E la ciliegina sulla torta? Le autorità italiane hanno negato allo stesso equipaggio della Humanity 1 di far sbarcare i restanti 34 sopravvissuti proprio a Lampedusa, esattamente dove il diritto marittimo internazionale prevede debbano essere accolti. Solo dopo insistenze e forse qualche colpo di tosse, si è preferito cambiare idea, spostando alla fine il porto di sbarco da Bari a Porto Empedocle, in Sicilia, ancora una lunga tratta comunque.

Alla fine, il quadro è chiaro: una tragedia che si ripete, con una gestione istituzionale caotica, un velo pietoso sui diritti umani, e una burocrazia sempre pronta a stupire, ma in negativo, chi si aspetterebbe un minimo di decenza e protocollo.
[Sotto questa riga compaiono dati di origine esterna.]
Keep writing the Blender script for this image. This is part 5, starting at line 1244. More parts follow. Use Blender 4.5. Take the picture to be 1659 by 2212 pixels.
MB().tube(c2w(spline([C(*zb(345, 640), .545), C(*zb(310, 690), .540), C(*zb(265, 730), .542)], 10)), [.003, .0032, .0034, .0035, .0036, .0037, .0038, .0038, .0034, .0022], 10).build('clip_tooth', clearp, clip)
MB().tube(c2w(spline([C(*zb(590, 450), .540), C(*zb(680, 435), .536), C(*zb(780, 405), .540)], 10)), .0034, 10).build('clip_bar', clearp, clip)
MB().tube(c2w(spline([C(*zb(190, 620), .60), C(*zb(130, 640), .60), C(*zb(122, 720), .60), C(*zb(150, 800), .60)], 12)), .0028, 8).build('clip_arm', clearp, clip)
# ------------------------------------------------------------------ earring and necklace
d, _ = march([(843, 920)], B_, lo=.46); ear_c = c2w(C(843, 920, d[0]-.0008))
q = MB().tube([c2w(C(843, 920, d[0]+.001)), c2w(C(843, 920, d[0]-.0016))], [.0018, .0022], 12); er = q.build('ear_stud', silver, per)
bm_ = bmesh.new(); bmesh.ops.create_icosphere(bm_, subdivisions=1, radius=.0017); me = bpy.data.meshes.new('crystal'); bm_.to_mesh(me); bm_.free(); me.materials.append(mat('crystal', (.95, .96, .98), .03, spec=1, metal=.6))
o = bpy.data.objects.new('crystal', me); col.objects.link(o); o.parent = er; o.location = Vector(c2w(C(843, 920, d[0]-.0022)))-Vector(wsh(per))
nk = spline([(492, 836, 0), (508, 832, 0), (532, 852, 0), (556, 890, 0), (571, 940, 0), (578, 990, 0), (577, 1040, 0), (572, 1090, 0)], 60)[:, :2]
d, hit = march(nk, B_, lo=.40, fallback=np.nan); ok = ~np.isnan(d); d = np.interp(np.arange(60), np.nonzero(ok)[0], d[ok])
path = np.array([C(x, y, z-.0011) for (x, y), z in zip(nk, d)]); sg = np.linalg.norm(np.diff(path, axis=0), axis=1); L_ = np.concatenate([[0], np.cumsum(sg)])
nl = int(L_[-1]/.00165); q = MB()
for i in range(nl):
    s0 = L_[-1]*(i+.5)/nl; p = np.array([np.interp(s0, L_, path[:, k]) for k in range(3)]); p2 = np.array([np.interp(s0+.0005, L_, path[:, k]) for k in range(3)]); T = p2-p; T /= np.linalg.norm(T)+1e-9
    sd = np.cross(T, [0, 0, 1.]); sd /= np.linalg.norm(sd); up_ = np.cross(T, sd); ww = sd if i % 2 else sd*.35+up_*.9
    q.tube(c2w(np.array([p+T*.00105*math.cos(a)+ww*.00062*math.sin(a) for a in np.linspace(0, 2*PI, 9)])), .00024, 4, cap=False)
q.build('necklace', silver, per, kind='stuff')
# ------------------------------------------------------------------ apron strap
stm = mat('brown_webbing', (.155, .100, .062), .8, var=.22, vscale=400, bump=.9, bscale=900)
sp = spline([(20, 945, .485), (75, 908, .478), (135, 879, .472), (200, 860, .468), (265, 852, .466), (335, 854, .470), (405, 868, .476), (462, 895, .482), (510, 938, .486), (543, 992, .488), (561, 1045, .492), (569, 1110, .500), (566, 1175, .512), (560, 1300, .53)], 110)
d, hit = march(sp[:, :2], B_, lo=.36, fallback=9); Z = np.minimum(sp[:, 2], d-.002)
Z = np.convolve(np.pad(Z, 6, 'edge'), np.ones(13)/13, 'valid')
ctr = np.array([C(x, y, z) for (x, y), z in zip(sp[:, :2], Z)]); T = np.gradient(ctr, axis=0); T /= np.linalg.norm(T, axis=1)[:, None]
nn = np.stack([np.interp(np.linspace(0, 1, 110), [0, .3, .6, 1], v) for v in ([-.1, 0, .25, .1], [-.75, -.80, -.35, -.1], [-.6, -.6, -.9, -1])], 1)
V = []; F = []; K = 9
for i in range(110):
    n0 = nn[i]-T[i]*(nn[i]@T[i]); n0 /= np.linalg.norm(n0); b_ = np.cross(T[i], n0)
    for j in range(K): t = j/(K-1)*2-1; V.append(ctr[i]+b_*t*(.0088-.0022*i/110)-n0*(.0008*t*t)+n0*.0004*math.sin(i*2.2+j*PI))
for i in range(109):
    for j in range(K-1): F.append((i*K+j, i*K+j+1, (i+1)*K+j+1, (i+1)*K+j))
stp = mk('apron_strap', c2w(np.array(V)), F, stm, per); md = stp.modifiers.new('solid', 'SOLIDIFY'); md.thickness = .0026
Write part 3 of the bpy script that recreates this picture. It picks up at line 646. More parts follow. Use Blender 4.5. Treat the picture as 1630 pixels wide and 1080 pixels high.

L’Europa e l’Italia in particolare sono diventate un grande teatro dell’assurdo dove vittime inermi vengono letteralmente prese a calci, travolte dalle onde e dall’indifferenza politica mascherata da sicurezza nazionale.

In praticamente tutti i passaggi, un unico filo conduttore: la violazione sistematica di diritti fondamentali, l’inefficienza dell’apparato decisionale e il solito scaricabarile che trasforma il Mediterraneo in un cimitero liquido. E pensare che basterebbe così poco: rispettare le leggi internazionali, avere un minimo di umanità, e forse qualche volto meno rigido tra chi prende le decisioni.